Average Days of Burn is defined as the average number of days remaining until coal stocks reach zero if no further deliveries of coal are made. These data have been calculated using only the population of coal plants present in the monthly Form EIA-923. This includes 1) coal plants that have generators with a primary fuel of bituminous coal (including anthracite) or subbituminous, and 2) are in the Electric Power Sector (as defined in the above "Sector definitions"). Excluded are plants with a primary fuel of lignite or waste coal, mine mouth plants, and out-of-service plants. Coal storage terminals and the related plants that they serve are aggregated into one entity for the calculation of Average Days of Burn, as are plants that share stockpiles.

Average Days of Burn is computed as follows: End of month stocks for the current (data) month, divided by the average burn per day. Average Burn per Day is the average of the three previous years’ consumption as reported on the Form EIA-923.

These data are displayed by coal rank and by zone. Each zone has been formed by combining the following Census Divisions:

  • Northeast — New England, Middle Atlantic
  • South — South Atlantic, East South Central
  • Midwest — West North Central, East North Central
  • West — Mountain, West South Central, Pacific Contiguous

Coal Stocks vs.

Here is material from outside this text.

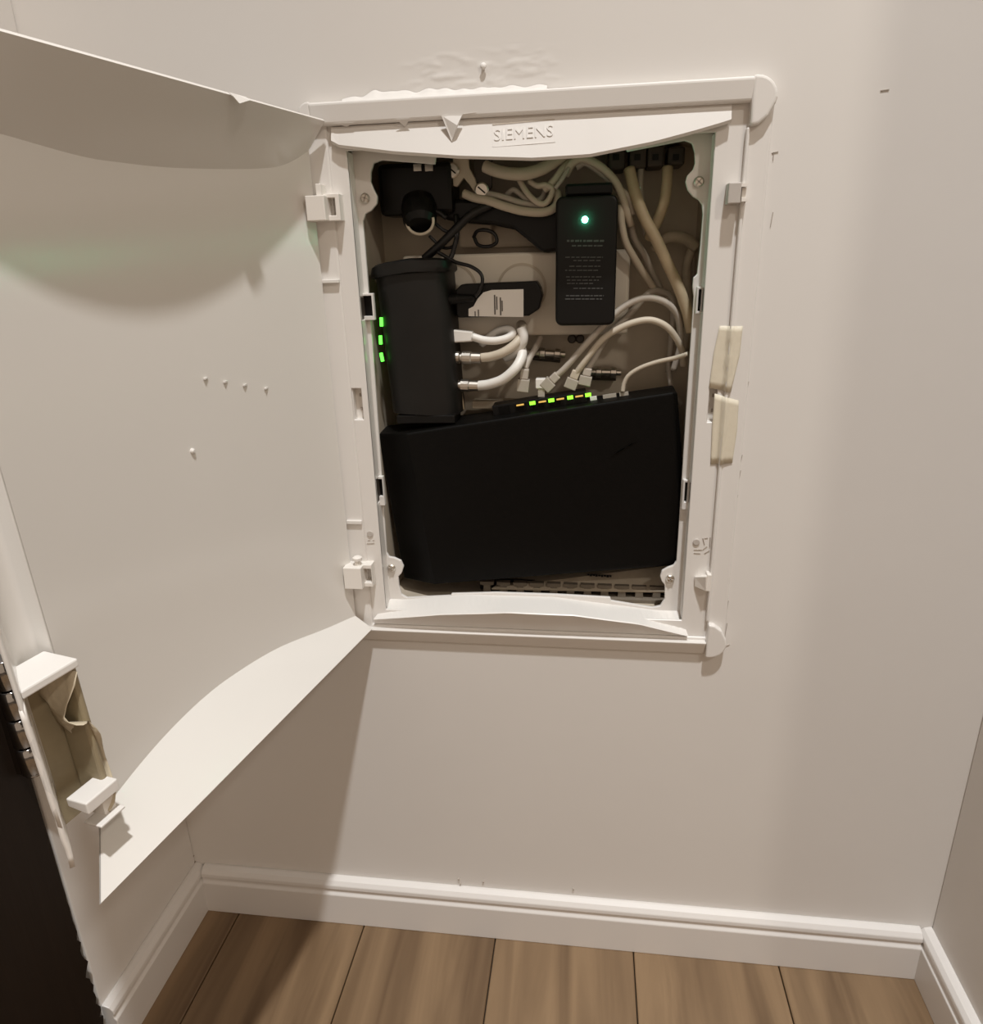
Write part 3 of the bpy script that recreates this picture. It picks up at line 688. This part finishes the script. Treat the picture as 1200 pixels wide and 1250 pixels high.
# power lead of the modem
c = thing('power_lead', 'thin black power lead looping over the small adapter into the modem', 'cable', at(570, 365, .04))
obj('cord', tube(path([(517, 316, .046), (528, 306, .046), (540, 311, .045), (556, 320, .043), (574, 325, .040), (586, 333, .038), (589, 343, .037), (585, 355, .037), (580, 362, .038)]), .0016, seg=8), M['blackcord'], c, smooth=True)
bm = lathe(at(537, 366, .040), at(579, 364, .037), [(0, .0046), (.5, .0044), (.55, .0040), (.95, .0030), (1, .0016)], None, 14); obj('plug', bm, M['black'], c, smooth=False)
for pts, r, lab in (([(600, 250, .05), (575, 262, .046), (556, 280, .045), (538, 298, .045), (518, 316, .048)], .0036, 'thick black lead running down diagonally behind the modem top'),
               ([(556, 262, .052), (558, 285, .047), (553, 308, .046), (548, 322, .046), (549, 350, .060)], .0022, 'black lead hanging straight down past the modem top'),
               ([(520, 262, .046), (540, 280, .046), (556, 287, .045), (554, 300, .047), (540, 302, .050), (524, 288, .050)], .0014, 'thin black lead coiled in a small loop above the modem'),
               ([(578, 290, .066), (583, 282, .062), (594, 281, .060), (604, 286, .060), (606, 296, .060), (596, 301, .062), (584, 299, .064), (579, 290, .066)], .0016, 'black cord ring above the outlet block'),
               ([(492, 262, .045), (505, 258, .042), (520, 264, .042), (532, 258, .044), (545, 266, .045)], .0020, 'black lead lying across the ringed plug')):
    tag(obj('power_lead', tube(path(pts), r, seg=8), M['blackcord'], None, smooth=True), lab, 'cable', None)
# black plugs and transformer in the dark upper part
bp = thing('round_plug', 'round black plug with a pale ring under the top left corner', 'plug', at(513, 268, .05))
pa, pb_ = at(511, 246, .050), at(513, 276, .036)
obj('plug_body', lathe(pa, pb_, [(0, .014), (.3, .0155), (.8, .0145), (1, .011)], None, 24), M['black'], bp, smooth=False)
ring = [at(512.5, 270, .0345)+Vector((.0118*math.cos(math.radians(q)), 0, .0105*math.sin(math.radians(q)))) for q in range(170, 375, 12)]
obj('plug_ring', tube(ring, .0013, raw=True, seg=8), M['cream'], bp, smooth=True)
lo, hi = pbox(464, 196, 551, 264, .047, .085, .047); bx = thing('black_box', 'black power supply box tucked in the dark top left corner', 'box', at(515, 230, .06))
obj('supply_body', nbox(lo, hi), M['black'], bx, bevel=.004)
bm = bmesh.new()
for u in (505, 519):
    lo, hi = pbox(u, 200, u+9, 209, .0455, .048); box(bm, lo, hi)
obj('terminal', bm, M['steel'], bx)
tr = thing('transformer', 'black plug-in transformer behind the lit adapter', 'adapter', at(630, 280, .06))
pts = [(lambda p: (p.x, p.z))(at(u, v, .055)) for u, v in ((538, 246), (560, 243), (600, 244), (640, 252), (684, 247), (684, 306), (664, 309), (655, 303), (648, 296), (628, 280), (600, 274), (570, 272), (542, 268))]
obj('transformer_body', prism(pts, .055, .085), M['black'], tr, bevel=.003)

# --- terminal bracket with screws at the top
tb = thing('terminal_bracket', 'pale metal terminal bracket with screws under the visor', 'bracket', at(570, 210, .055))
pts = [(lambda p: (p.x, p.z))(at(u, v, .052)) for u, v in ((553, 186), (571, 186), (573, 205), (580, 218), (584, 232), (579, 235), (572, 224), (566, 217), (558, 228), (550, 226), (552, 210))]
obj('bracket_plate', prism(pts, .052, .056), M['cream'], tb, bevel=.0008)
for u, v in ((552, 208), (588, 232)):
    cc = at(u, v, .050); s = obj('terminal_screw', lathe(cc+Vector((0, .006, 0)), cc-Vector((0, .001, 0)), [(0, .004), (.7, .0062), (.9, .0062), (1, .005)], None, 14), M['steel'], tb)
    obj('screw_slot', nbox((-.004, -.0004, -.0006), (.004, .0003, .0006), Matrix.Translation(cc-Vector((0, .0011, 0))) @ Matrix.Rotation(.7, 4, 'Y')), M['black'], s)
pts = [(lambda p: (p.x, p.z))(at(u, v, .058)) for u, v in ((578, 188), (600, 188), (600, 228), (590, 240), (580, 226))]
obj('bracket_side', prism(pts, .058, .064), M['dark'], tb)
rl = thing('breaker_row', 'dark row of terminal blocks across the top right of the cabinet', 'terminal block', at(790, 195, .07))
for k, u in enumerate((742, 768, 790, 815)):
    lo, hi = pbox(u, 176+2*(k % 2), u+22, 208-2*k, .060, .092, .06); bl = obj('terminal_block', nbox(lo, hi), M['dark'], rl, bevel=.002)
    lo, hi = pbox(u+6, 188, u+14, 196, .0590, .061, .06); obj('block_slot', nbox(lo, hi), M['black'], bl)

# --- cables at the top and right
def cable(name, lab, pts, r, m, seg=10): return tag(obj(name, tube(path(pts), r, seg=seg), M[m], None, smooth=True), lab, 'cable')
cable('thick_cable', 'thick cream cable sagging in a bow right under the visor', [(592, 203, .050), (604, 208, .047), (622, 212, .045), (642, 212, .045), (662, 206, .047), (682, 194, .052), (700, 184, .06)], .0050, 'cream', 12)
cable('twin_cable', 'beige cable swinging low from the bracket screw to the right', [(566, 236, .052), (580, 242, .050), (596, 245, .047), (616, 252, .046), (640, 258, .046), (664, 259, .046), (678, 252, .047), (681, 238, .050), (672, 229, .054)], .0037, 'cream')
cable('twin_cable', 'thinner beige cable just above the low swinging one', [(592, 236, .052), (612, 240, .049), (634, 247, .048), (650, 250, .050), (664, 252, .05)], .0026, 'grey')
cable('twin_cable', 'beige cable bent in a tight hook left of the lit adapter', [(634, 220, .052), (644, 236, .047), (656, 247, .044), (666, 248, .044), (673, 238, .044), (674, 230, .045), (666, 226, .046), (656, 227, .048), (646, 221, .052)], .0024, 'cream')
cable('twin_cable', 'beige cable rising from the hook to the top beside the adapter', [(664, 232, .049), (676, 222, .048), (688, 206, .05), (700, 196, .055), (712, 190, .06)], .0034, 'cream')
cable('twin_cable', 'thin beige cable slanting up just left of the lit adapter', [(678, 230, .042), (686, 219, .043), (694, 206, .046), (704, 196, .052)], .0018, 'grey')
cable('twin_cable', 'dull beige cable crossing behind the hooked one', [(618, 238, .058), (628, 232, .054), (644, 244, .052), (660, 243, .054), (668, 228, .058), (690, 200, .064)], .0024, 'grey')
cable('arched_cable', 'beige cable arching over the top of the lit adapter', [(690, 214, .050), (700, 198, .047), (714, 194, .046), (732, 203, .046), (748, 218, .046), (758, 236, .047), (764, 256, .05), (770, 275, .058)], .0034, 'cream')
cable('arched_cable', 'second beige cable arching just inside the first one', [(704, 204, .052), (716, 199, .050), (736, 213, .050), (752, 228, .050), (766, 240, .052), (772, 262, .056)], .0028, 'grey')
cable('hanging_cable', 'pale cable hanging beside the right edge of the lit adapter', [(757, 250, .050), (759, 274, .049), (764, 296, .050), (775, 316, .054), (786, 334, .060), (798, 352, .068)], .0032, 'cream')
cable('hanging_cable', 'faint grey cable hanging between the two pale ones', [(768, 262, .062), (774, 290, .064), (786, 310, .066), (794, 328, .070), (806, 352, .078)], .0030, 'grey')
cable('hanging_cable', 'short grey cable behind the long yellowed one', [(782, 206, .066), (781, 230, .062), (784, 260, .064), (790, 290, .07)], .0030, 'grey')
cable('yellowed_cable', 'long yellowed cable running from the top right down to the frame side', [(768, 206, .056), (775, 234, .050), (786, 264, .046), (800, 290, .044), (814, 320, .043), (828, 350, .043), (838, 378, .044), (844, 405, .046)], .0048, 'yellow', 12)
cable('yellowed_cable', 'short yellow cable curving in behind the long yellowed one', [(815, 204, .060), (814, 226, .056), (811, 246, .054), (804, 266, .056), (797, 280, .058), (792, 290, .064)], .0044, 'yellow', 12)
cable('conduit', 'ribbed dark grey conduit arching at the far right behind the cables', [(798, 306, .072), (808, 294, .070), (822, 289, .069), (838, 292, .070), (850, 302, .072)], .0050, 'dust', 12)
cable('conduit', 'thin dark cable down the right side of the box', [(846, 300, .075), (838, 330, .078), (842, 380, .08), (836, 430, .08)], .0040, 'dust', 10)

# --- the large box with its network sockets
rt_ = thing('network_switch', 'large black box leaning in the bottom of the cabinet with lit sockets on top', 'network box', at(680, 700, .04))
fr = [at(497, 529, .020), at(822, 478.5, .020), at(836, 689, .024), at(531, 714, .024)]
mid = [at(462, 545, .034), at(836, 474, .030), at(842, 688, .034), at(493, 706, .040)]
bk = [at(470, 540, .060)+Vector((0, 0, .004)), at(836, 466, .060)+Vector((0, 0, .004)), at(843, 688, .060), at(500, 700, .060)]
bk[0].x = mid[0].x; bk[3].x = mid[3].x; bk[1].x = mid[1].x; bk[2].x = mid[2].x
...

Days of Burn Stocks

The coal stocks data presented at the top of the Fossil Fuel Stocks section (“Coal Stocks”) will differ from the coal stocks presented in the Days of Burn section (“DOB Stocks”) at the bottom of the Fossil Fuel Stocks section. This occurs because Coal Stocks include the entire population of coal plants that report on both the annual and monthly Form EIA-923. The DOB Stocks only include coal plants that report on the monthly Form EIA-923 and have a primary fuel of bituminous (including anthracite) or subbituminous as reported on the Form EIA-860.